Od blisko 35 lat rekord prędkości wśród załogowych samolotów należy to amerykańskiego, rakietowego X-15. Eksperymentalna maszyna, z której korzystała między innymi NASA i która mogła wzlecieć na wysokość ponad 105 km, rozwinęła w 1967 roku prawie 7,3 tysiąca km/h. Dziś skonstruowane dla niej silniki mogą przyczynić się do rekordu prędkości naziemnej.

Rekord ten od jesieni 1997 roku należy do Brytyjczyków. Andy Green w pojeździe Thrust SSC z dwoma silnikami odrzutowymi rozwinął wówczas ponad 1240 km/h (sam rekord, liczony jako średnia z dwóch przejazdów, wynosi nieco mniej). Chętnych na jego pobicie jest kilku, a wszyscy symbolicznie celują w 1000 mph (ponad 1600 km/h). Waldo Stakes jest inny. Celuje w 2000 mil na godzinę (blisko 3220 km/h). I to nie żarty!

Sonic Wind LSRV

Za 56-letnim Kalifornijczykiem nie stoją zastępy naukowców i sponsorzy z milionami dolarów, ale pasja, ciężka praca i lata zgłębiania tematu i liczne doświadczenia. Stakes ma już na koncie własne rekordy prędkości i rekordowe maszyny. Nad mającym być najszybszym i najmocniejszym pojazdem na kołach, jaki Ziemia widziała pracuje już od 2003 roku, obecnie w zacisznym zakamarku pustyni Mojave, nie korzystając nawet z mocy obliczeniowej komputera. Swoje dzieło nazwał tradycyjnie Sonic Wind z dopiskiem Land Speed Research Vehicle.

Sonic Wind LSRV

Maszyna jest nadal w częściach (plus modele w skali), ale gdy jej budowa dobiegnie końca będzie stała na siedmiu kołach o średnicy dwóch cali z przodu i dwóch większych z tyłu i mierzyła 14,4 metrów długości i 2,1 metry szerokości.

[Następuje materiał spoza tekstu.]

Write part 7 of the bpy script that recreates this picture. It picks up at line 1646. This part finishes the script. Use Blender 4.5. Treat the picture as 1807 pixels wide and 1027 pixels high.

Do napędu posłuży jeden z silników XLR-99, które zaprojektowano dla X-15 (w latach '80 Stakes nabył dwa). Jednostka karmiła się oryginalnie mieszanką ciekłego tlenu i bezwodnego amoniaku, ale Stakes będzie doprowadzał do niej po modyfikacjach mieszankę ciekłego tlenu i metanolu. Dzięki temu jej uciąg wzrośnie z 28,5 do około 30,5 ton - słynnego "miliona koni mechanicznych", który silnik mógłby generować w teorii (w praktyce o połowę mniej). O stabilności auta oprócz specjalnych lotek pod maszyną będzie decydował również system laserowego naprowadzania, wycelowany z nosa pojazdu prosto w linię horyzontu. Prace trwają.